Rows from a 3D scene dataset:
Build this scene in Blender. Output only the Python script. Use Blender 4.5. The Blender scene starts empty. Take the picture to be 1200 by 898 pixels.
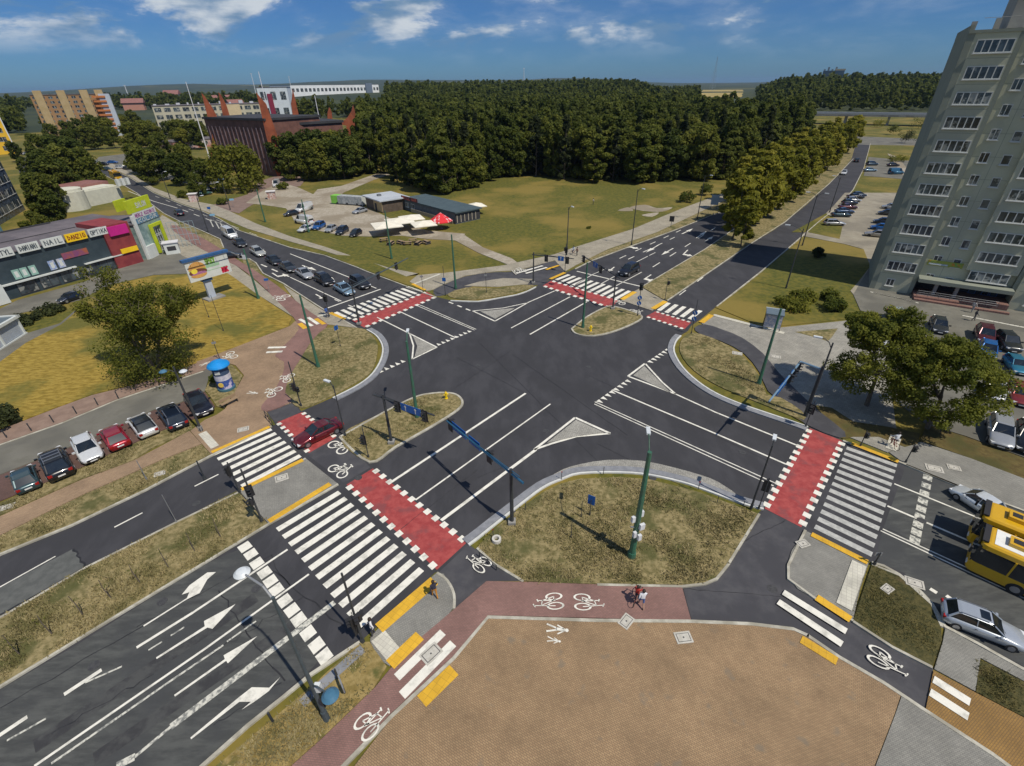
import bpy, bmesh, math, random
from mathutils import Vector, Matrix, noise as mn
from array import array
SC = bpy.context.scene
COL = SC.collection
R = math.radians
# ---------------------------------------------------------------- camera
W0, H0, F0, CX0, CY0 = 1200., 898., 565., 600., 449.
PITCH, ROLL, CAMH = math.atan((449 - 100.5) / 565.), R(0.9), 30.0
_f = Vector((0, math.cos(PITCH), -math.sin(PITCH)))
_r0 = Vector((1, 0, 0)); _u0 = _r0.cross(_f)
_r = _r0 * math.cos(ROLL) - _u0 * math.sin(ROLL)
_u = _r0 * math.sin(ROLL) + _u0 * math.cos(ROLL)
cd = bpy.data.cameras.new('camera'); cam = bpy.data.objects.new('camera', cd); COL.objects.link(cam)
cd.sensor_width = 36; cd.lens = 36 * F0 / W0; cd.clip_start = .5; cd.clip_end = 60000
cam.matrix_world = Matrix.Translation((0, 0, CAMH)) @ Matrix((_r, _u, -_f)).transposed().to_4x4()
SC.camera = cam
# ---------------------------------------------------------------- sky, sun, exposure
SUN_AZ, SUN_EL = -42.0, 57.0      # direction the sun stands in, degrees from +X, and its height
w = bpy.data.worlds.new('World'); SC.world = w; w.use_nodes = True
nt = w.node_tree; nt.nodes.clear(); N = nt.nodes; Lk = nt.links
def nd(tree, t, **k):
    n = tree.nodes.new(t)
    for a, b in k.items():
        setattr(n, a, b)
    return n
sky = nd(nt, 'ShaderNodeTexSky', sky_type='NISHITA', sun_disc=False)
sky.sun_elevation = R(SUN_EL); sky.sun_rotation = R(90 - SUN_AZ)
sky.altitude = 300; sky.air_density = 1.0; sky.dust_density = .35; sky.ozone_density = 2.5
bg = nd(nt, 'ShaderNodeBackground'); out = nd(nt, 'ShaderNodeOutputWorld')
bg.inputs['Strength'].default_value = .070
tc = nd(nt, 'ShaderNodeTexCoord'); sep = nd(nt, 'ShaderNodeSeparateXYZ'); Lk.new(tc.outputs['Generated'], sep.inputs[0])
# deep blue of a clear summer sky
tint = nd(nt, 'ShaderNodeMix', data_type='RGBA', blend_type='MULTIPLY'); tint.inputs[0].default_value = 1
Lk.new(sky.outputs[0], tint.inputs[6]); tint.inputs[7].default_value = (.29, .56, 1.0, 1)
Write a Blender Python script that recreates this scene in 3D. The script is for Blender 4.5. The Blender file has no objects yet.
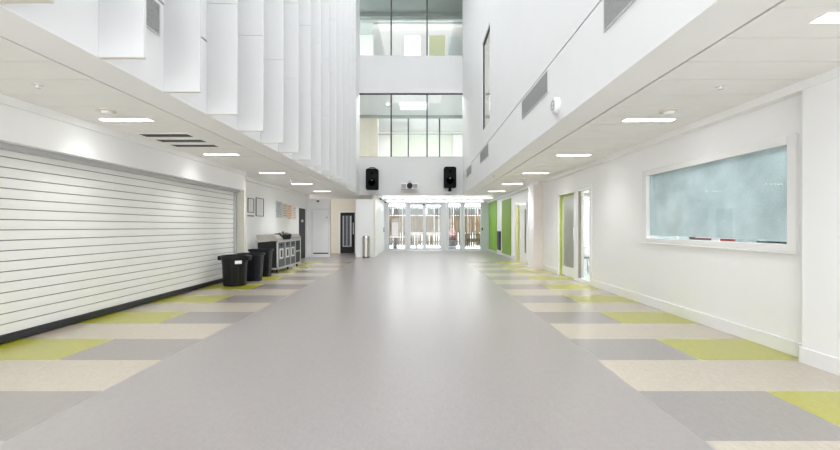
import bpy, bmesh, math, random
from mathutils import Vector, Matrix
random.seed(7)
S = bpy.context.scene
COL = S.collection
PI = math.pi

# ------------------------------------------------------------------ materials
def nt(m):
    m.use_nodes = True
    return m.node_tree.nodes, m.node_tree.links

def mat(name, col, rough=.5, spec=.5, metal=0, vary=.03, scale=6, bump=0, bscale=80, coat=0):
    """painted / plastic / metal surface with a faint procedural mottling"""
    m = bpy.data.materials.new(name)
    N, L = nt(m)
    b = N['Principled BSDF']
    b.inputs['Roughness'].default_value = rough
    b.inputs['Specular IOR Level'].default_value = spec
    b.inputs['Metallic'].default_value = metal
    b.inputs['Coat Weight'].default_value = coat
    tc = N.new('ShaderNodeTexCoord')
    nz = N.new('ShaderNodeTexNoise'); nz.inputs['Scale'].default_value = scale; nz.inputs['Detail'].default_value = 4
    L.new(tc.outputs['Object'], nz.inputs['Vector'])
    r = N.new('ShaderNodeValToRGB')
    a, c = 1 - vary, 1 + vary
    r.color_ramp.elements[0].position = .3; r.color_ramp.elements[1].position = .7
    r.color_ramp.elements[0].color = (col[0]*a, col[1]*a, col[2]*a, 1)
    r.color_ramp.elements[1].color = (min(1, col[0]*c), min(1, col[1]*c), min(1, col[2]*c), 1)
    L.new(nz.outputs['Fac'], r.inputs['Fac']); L.new(r.outputs['Color'], b.inputs['Base Color'])
    if bump:
        n2 = N.new('ShaderNodeTexNoise'); n2.inputs['Scale'].default_value = bscale
        L.new(tc.outputs['Object'], n2.inputs['Vector'])
        bp = N.new('ShaderNodeBump'); bp.inputs['Strength'].default_value = bump; bp.inputs['Distance'].default_value = .01
        L.new(n2.outputs['Fac'], bp.inputs['Height']); L.new(bp.outputs['Normal'], b.inputs['Normal'])
    return m

def emit(name, col, s):
    m = bpy.data.materials.new(name); N, L = nt(m)
    N.remove(N['Principled BSDF'])
    e = N.new('ShaderNodeEmission'); e.inputs['Color'].default_value = (*col, 1); e.inputs['Strength'].default_value = s
    L.new(e.outputs[0], N['Material Output'].inputs['Surface'])
    return m

def schlick(N, L, f0=.04):
    lw = N.new('ShaderNodeLayerWeight'); lw.inputs['Blend'].default_value = .5
    p = N.new('ShaderNodeMath'); p.operation = 'POWER'; p.inputs[1].default_value = 5
    L.new(lw.outputs['Facing'], p.inputs[0])
    a = N.new('ShaderNodeMath'); a.operation = 'MULTIPLY_ADD'; a.inputs[1].default_value = 1 - f0; a.inputs[2].default_value = f0
    L.new(p.outputs[0], a.inputs[0])
    return a

def glass(name, tint, refl=.08, ior=1.45):
    m = bpy.data.materials.new(name); N, L = nt(m)
    N.remove(N['Principled BSDF'])
    t = N.new('ShaderNodeBsdfTransparent'); t.inputs['Color'].default_value = (*tint, 1)
    g = N.new('ShaderNodeBsdfGlossy'); g.inputs['Roughness'].default_value = .02
    f = schlick(N, L)
    mx = N.new('ShaderNodeMixShader')
    L.new(f.outputs[0], mx.inputs[0]); L.new(t.outputs[0], mx.inputs[1]); L.new(g.outputs[0], mx.inputs[2])
    L.new(mx.outputs[0], N['Material Output'].inputs['Surface'])
    return m

def frosted(name, col, clear, refl_rough=.05, mottle=.12):
    """etched film: scatters light from both sides, lets a little straight through"""
    m = bpy.data.materials.new(name); N, L = nt(m)
    N.remove(N['Principled BSDF'])
    tc = N.new('ShaderNodeTexCoord')
    n = N.new('ShaderNodeTexNoise'); n.inputs['Scale'].default_value = 2.2; n.inputs['Detail'].default_value = 3
    n2 = N.new('ShaderNodeTexNoise'); n2.inputs['Scale'].default_value = 60; n2.inputs['Detail'].default_value = 3
    L.new(tc.outputs['Object'], n.inputs['Vector']); L.new(tc.outputs['Object'], n2.inputs['Vector'])
    ad = N.new('ShaderNodeMath'); ad.operation = 'MULTIPLY_ADD'; ad.inputs[1].default_value = .55
    L.new(n2.outputs['Fac'], ad.inputs[0]); L.new(n.outputs['Fac'], ad.inputs[2])
    r = N.new('ShaderNodeValToRGB')
    r.color_ramp.elements[0].position = .62; r.color_ramp.elements[1].position = .94
    a = 1 - mottle; c = 1 + mottle
    r.color_ramp.elements[0].color = (col[0]*a, col[1]*a, col[2]*a, 1)
    r.color_ramp.elements[1].color = (min(1, col[0]*c), min(1, col[1]*c), min(1, col[2]*c), 1)
    L.new(ad.outputs[0], r.inputs['Fac'])
    d = N.new('ShaderNodeBsdfDiffuse'); tr = N.new('ShaderNodeBsdfTranslucent')
    L.new(r.outputs[0], d.inputs['Color']); L.new(r.outputs[0], tr.inputs['Color'])
    m1 = N.new('ShaderNodeMixShader'); m1.inputs[0].default_value = .55
    L.new(d.outputs[0], m1.inputs[1]); L.new(tr.outputs[0], m1.inputs[2])
    t = N.new('ShaderNodeBsdfTransparent'); t.inputs['Color'].default_value = (*col, 1)
    m2 = N.new('ShaderNodeMixShader'); m2.inputs[0].default_value = clear
    L.new(m1.outputs[0], m2.inputs[1]); L.new(t.outputs[0], m2.inputs[2])
    g = N.new('ShaderNodeBsdfGlossy'); g.inputs['Roughness'].default_value = refl_rough
    f = schlick(N, L)
    m3 = N.new('ShaderNodeMixShader')
    L.new(f.outputs[0], m3.inputs[0]); L.new(m2.outputs[0], m3.inputs[1]); L.new(g.outputs[0], m3.inputs[2])
    L.new(m3.outputs[0], N['Material Output'].inputs['Surface'])
    return m

def lino(name, col, vary, rough=.3):
    """marbled linoleum with fine flecks"""
    m = bpy.data.materials.new(name); N, L = nt(m)
    b = N['Principled BSDF']; b.inputs['Specular IOR Level'].default_value = .5
    tc = N.new('ShaderNodeTexCoord')
    n1 = N.new('ShaderNodeTexNoise'); n1.inputs['Scale'].default_value = 38; n1.inputs['Detail'].default_value = 6; n1.inputs['Distortion'].default_value = 1.2
    n2 = N.new('ShaderNodeTexNoise'); n2.inputs['Scale'].default_value = 1.1; n2.inputs['Detail'].default_value = 5
    b.inputs['IOR'].default_value = 1.6; b.inputs['Specular IOR Level'].default_value = .7
    mp = N.new('ShaderNodeMapping'); mp.inputs['Scale'].default_value = (1, .45, 1)
    L.new(tc.outputs['Object'], mp.inputs['Vector']); L.new(mp.outputs[0], n1.inputs['Vector']); L.new(tc.outputs['Object'], n2.inputs['Vector'])
    ad = N.new('ShaderNodeMath'); ad.operation = 'MULTIPLY_ADD'; ad.inputs[1].default_value = .75
    sc = N.new('ShaderNodeMath'); sc.operation = 'MULTIPLY'; sc.inputs[1].default_value = .25
    ad.inputs[2].default_value = .125
    L.new(n1.outputs['Fac'], ad.inputs[0])
    r = N.new('ShaderNodeValToRGB')
    r.color_ramp.elements[0].position = .34; r.color_ramp.elements[1].position = .66
    a, c = 1 - vary, 1 + vary
    r.color_ramp.elements[0].color = (col[0]*a, col[1]*a, col[2]*a, 1)
    r.color_ramp.elements[1].color = (min(1, col[0]*c), min(1, col[1]*c), min(1, col[2]*c), 1)
    L.new(ad.outputs[0], r.inputs['Fac']); L.new(r.outputs[0], b.inputs['Base Color'])
    b.inputs['Roughness'].default_value = rough
    b.inputs['Coat Weight'].default_value = .6; b.inputs['Coat Roughness'].default_value = .3
    return m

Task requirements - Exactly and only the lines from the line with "Write a Blender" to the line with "return m.node_tree.nodes, m.node_tree.links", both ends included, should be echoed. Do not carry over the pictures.

Answer in full -
Write a Blender Python script that recreates this scene in 3D. The script is for Blender 4.5. The Blender file has no objects yet.
import bpy, bmesh, math, random
from mathutils import Vector, Matrix
random.seed(7)
S = bpy.context.scene
COL = S.collection
PI = math.pi

# ------------------------------------------------------------------ materials
def nt(m):
    m.use_nodes = True
    return m.node_tree.nodes, m.node_tree.links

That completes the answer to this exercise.